The politics of The Truth About Cats & Dogs is likely to be the last place with which people will find fault with the film; the idea of two women, one of whom is identified within as more photogenic than the other, switching identities for sake of observing which it is an ignorant to the situation young man will go for, is importantly played out honestly and correctly. It is the getting there within which the problems lie, those to whom the film is pitched will have to suffer the sitting through of misplaced phone sex sequences and some needlessly colourful language, while the rest of us, for whom the adult content will just sail past, will have to sit through a message-movie that'll already have been mapped out in most of the audience's minds if the natural conclusion point to which the film arrives hasn't already been prefigured before in their lives.

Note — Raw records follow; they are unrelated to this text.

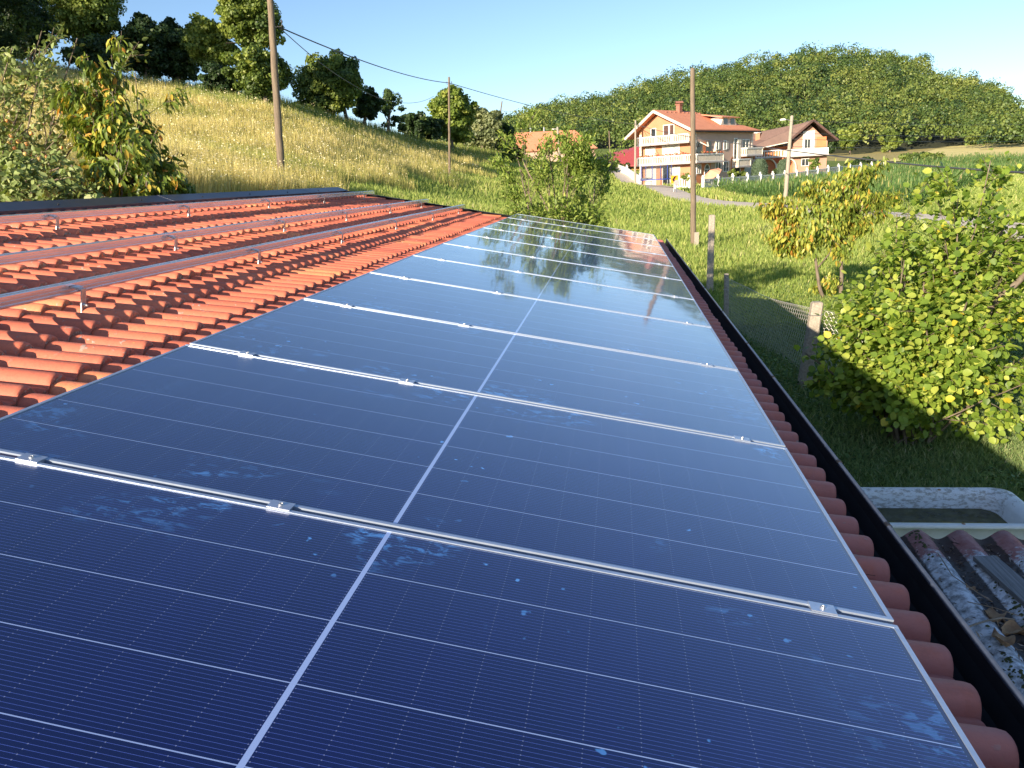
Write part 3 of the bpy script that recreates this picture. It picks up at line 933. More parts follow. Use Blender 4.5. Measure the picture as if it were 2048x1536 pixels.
def ray_ground(PX, PY, dmin=3.0, dmax=320.0, steps=90):
    """march many pixel rays onto the terrain; returns points and a hit mask"""
    D = (W.T @ np.stack([(PX - 1024) / FPX, (PY - 768) / FPX, np.ones(len(PX))])).T
    hit = np.zeros(len(PX), bool); P = np.zeros((len(PX), 3))
    ds = np.geomspace(dmin, dmax, steps)
    prev = np.full(len(PX), dmin)
    for d in ds:
        idx = np.where(~hit)[0]
        if len(idx) == 0: break
        p = CAM + D[idx] * d
        below = p[:, 2] < zt(p[:, 0], p[:, 1])
        j = idx[below]
        if len(j):
            lo, hi = prev[j], np.full(len(j), d)
            for _ in range(6):
                mid = (lo + hi) / 2
                q = CAM + D[j] * mid[:, None]
                bl = q[:, 2] < zt(q[:, 0], q[:, 1])
                hi = np.where(bl, mid, hi); lo = np.where(bl, lo, mid)
            P[j] = CAM + D[j] * hi[:, None]
            hit[j] = True
        prev[idx] = d
    P[:, 2] = np.where(hit, zt(P[:, 0], P[:, 1]), 0)
    return P, hit

# edge between the dry meadow on the slope and the green grass below it
_mb = np.array([at(*c)[:2] for c in ((640, 395, 26), (680, 388, 30), (750, 377, 40), (900, 362, 60), (985, 332, 88), (1030, 310, 118))])
def meadow_edge(y):
    return np.interp(y, _mb[:, 1], _mb[:, 0])
def is_meadow(x, y, wob=True):
    w = 1.2 * np.sin(y * 0.35) + 0.8 * np.sin(y * 0.9 + 2) if wob else 0
    return x < meadow_edge(y) + w
_cornpoly = np.array([at(*c)[:2] for c in ((1424, 371, 94), (1462, 388, 80), (1537, 402, 69), (1700, 415, 58), (1835, 425, 52), (1905, 405, 62), (1985, 372, 95), (2120, 350, 130), (2120, 330, 190), (1840, 326, 170), (1745, 352, 122), (1640, 364, 103), (1560, 372, 91), (1500, 378, 85), (1440, 374, 92))])
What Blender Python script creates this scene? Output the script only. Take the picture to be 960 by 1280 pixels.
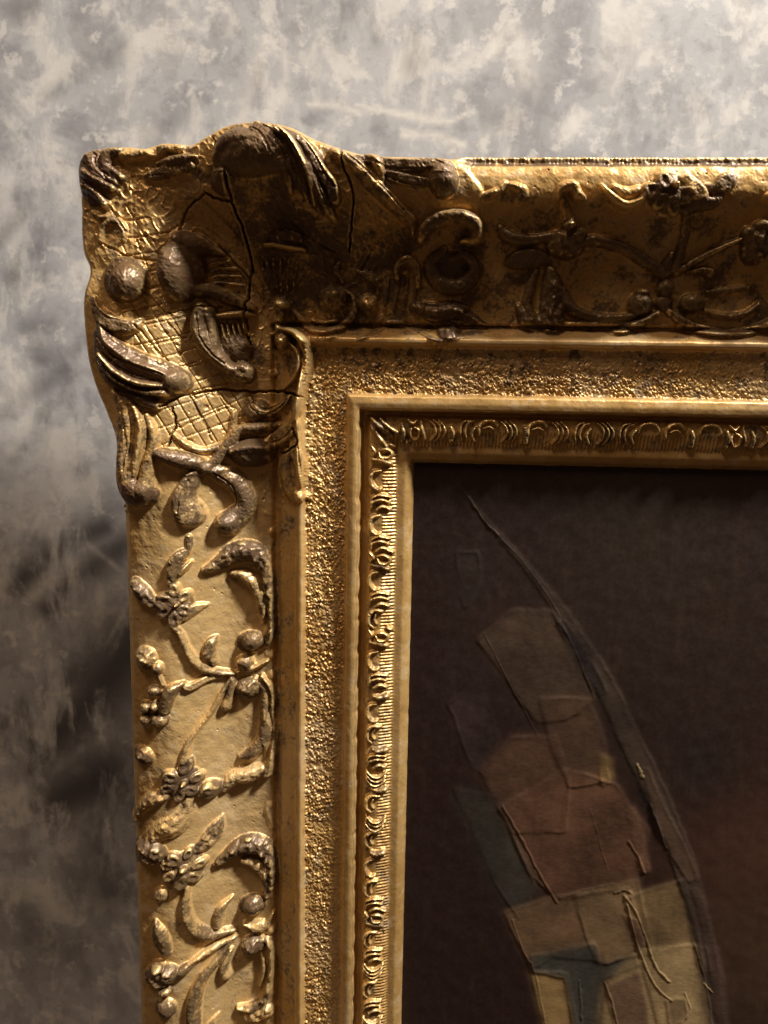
import bpy, math
import numpy as np
from mathutils import Matrix, Vector
S = bpy.context.scene
for o in list(bpy.data.objects): bpy.data.objects.remove(o)
rng = np.random.default_rng(7)

# ------------------------------------------------------------------ camera
F = 1000.0                       # focal length in photo pixels (photo is 960x1280)
ZC = 0.40                        # metres from the wall
def _n(v): v = np.array(v, float); return v/np.linalg.norm(v)
cr = -_n((-16380, -440, F))
cd = _n((-115, 6630, F)); cd = _n(cd - cr*cr.dot(cd))
cn = np.cross(cr, cd)
def cam2w(c): c = np.asarray(c, float); return np.array([c.dot(cr), c.dot(cn), -c.dot(cd)])
ax, ay, az = cam2w((1, 0, 0)), cam2w((0, -1, 0)), cam2w((0, 0, -1))
camd = bpy.data.cameras.new('camera'); cam = bpy.data.objects.new('camera', camd)
S.collection.objects.link(cam); S.camera = cam
M4 = Matrix(((ax[0], ay[0], az[0], 0), (ax[1], ay[1], az[1], -ZC), (ax[2], ay[2], az[2], 0), (0, 0, 0, 1)))
cam.matrix_world = M4
camd.sensor_fit = 'VERTICAL'; camd.sensor_height = 32; camd.lens = 32*F/1280
camd.clip_start = 0.01; camd.clip_end = 50
camd.dof.use_dof = True; camd.dof.focus_distance = 0.365; camd.dof.aperture_fstop = 12.0
def P(px, py, w):
    """point of the plane w metres in front of the wall that the camera sees at a photo pixel"""
    d = cam2w(((px-480)/F, (py-640)/F, 1.0))
    t = (ZC-w)/d[1]
    return d[0]*t, d[2]*t

# ------------------------------------------------------------------ light
W = bpy.data.worlds.new('World'); S.world = W; W.use_nodes = True
bg = W.node_tree.nodes['Background']
bg.inputs[0].default_value = (1.0, 0.61, 0.38, 1); bg.inputs[1].default_value = 0.058
def area(name, loc, target, size, power, col):
    l = bpy.data.lights.new(name, 'AREA'); l.shape = 'DISK'; l.size = size; l.energy = power; l.color = col
    o = bpy.data.objects.new(name, l); S.collection.objects.link(o); o.location = loc
    o.rotation_euler = (Vector(target)-Vector(loc)).to_track_quat('-Z', 'Y').to_euler()
    return o
area('key_lamp', (0.88, -0.365, 1.17), (0, 0, 0), 0.20, 60, (1.0, 0.94, 0.855))
area('fill_light', (-0.45, -1.15, 1.9), (0, 0, 0), 0.6, 16, (1.0, 0.74, 0.52))  # unseen warm fill, added to lift the shadowed wall
S.view_settings.view_transform = 'Standard'; S.view_settings.look = 'None'
S.view_settings.exposure = 0.10; S.view_settings.gamma = 1.0
S.render.engine = 'CYCLES'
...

Ultimately, The Truth About Cats & Dogs happens for absolutely no reason at all; other than to perhaps shuffle onto screens a meek message-movie about looks, rational thinking, male presumption and so-forth which are all items that happen to have been dealt with before and in more engaging fashions. The truth about The Truth About Cats & Dogs is that it's just not up to an awful lot.
The film eventually comes to cover three predominant characters, the one with whom we start being a local disc-jockey in a warm; welcoming movie version of Los Angeles named Abby Barnes (Garofalo), a disc-jockey whose show specialises in veterinarian problems and animal issues. Seemingly lonely, living by herself in an apartment with her pet cat, and sexless for three years, she excels at her job more often than not made easier by the subdued level of callers whom ring in with the slightest of problems that she's usually capable of fixing without breaking a sweat. Abby's neighbour at her apartment complex is the ditzy, flimsy Noelle (Thurman); essentially a bit of a write-off of a human being, a model with some serious marital issues of her own in that she appears able to have most men without possessing the ability to maintain any kind of lasting bond with them. A woman, who upon hearing Abby has abstained from sexual encounters for all of three years, appears somewhat disturbed at such a happening.
Enter Brian (Chaplin), a young English photographer working in L.A. whose call to Abby's show spawns all manner of events; a man in love with Abby's demeanour and intelligence but with Noelle's looks when he comes on down to the studio; the lab rat around which the study of male perception of the opposite gender, or how a woman's looks can blind a man to some seemingly obvious truths, plays out. For the most part, Chaplin essentially does the Hugh Grant act: the dozy but charming British male, who's a bit bleary eyed, but we don't mind 'cause that's all part of his charm, as he fumbles through these exchanges with women, usually foreign, in a happy and jolly manner in a desirable enough locale. Curiously, with Brian arrives an air of misogyny; distorting sequences with an African American supporting character who's a work colleague of his carrying with them notions of ill-thinking and nastiness, so much so that we question as to whether Brian would even work with a man of an African American ilk given his rather raging narrow mindedness. The item of persona swapping which later plays out between the women appears in contrast to that of Brian's own in-presence/not-in-presence attitudes in regards to the female characters when he certainly acts in a less appealing way.
Young Brian is put through the proverbial wringer when Noelle and Abby decide to enforce that switch: idiotic and po-faced, but strikingly beautiful, Noelle now the expert veterinarian with Abby relegated to that of, well, a nobody living next door with her cat. The concept of this comedy outlined, that Chaplin loves Noelle's exterior but Abby's interior, and that everybody's pretending Noelle has both, kicks off all manner of both 'hilarious' hijinks and shenanigans, such is how the pitch would have gone in the producer's office. The film has fun with Abby's own liberation from her supposedly repressed confines linked to that of both exposure to the male gender and (lack of) sexual episodes, when she is granted access to Brian – access, of which, is only ever over the phone, in a manner often nothing more than moderately smirk-inducing but is rarely anything worse than slightly uninteresting. The lead is granted an escape from the celebrificated voice-over role as the radio vet, but is only allowed to do so under the guise of being a stunningly attractive blonde model whose face is fit for billboards; a notion supposedly highlighting that of the shallow nature of both contemporary men and, for the most, part contemporary culture.
Where, you might say, screwball comedies of old centred around degrees of gender swap or gender transfusion, The Truth About Cats & Dogs, like a young moggy with its ball of string, loosely toys with this idea via the guise of a personality switch; the piece ultimately a middling effort which falls short of the line but isn't without premeditated charm which comes about purely because it throws its politics up into the air and all of it neatly falls back down again. If we're all brutally honest, the premise begins as a joke but comes to near enough render the film itself a joke; a film which spends its time toying with its gimmick via an array of goofy scenes before seeing things out into its final third with melancholic character content and an obligatory reveal. It isn't without that indifferent charm, but it certainly isn't with an awful lot more.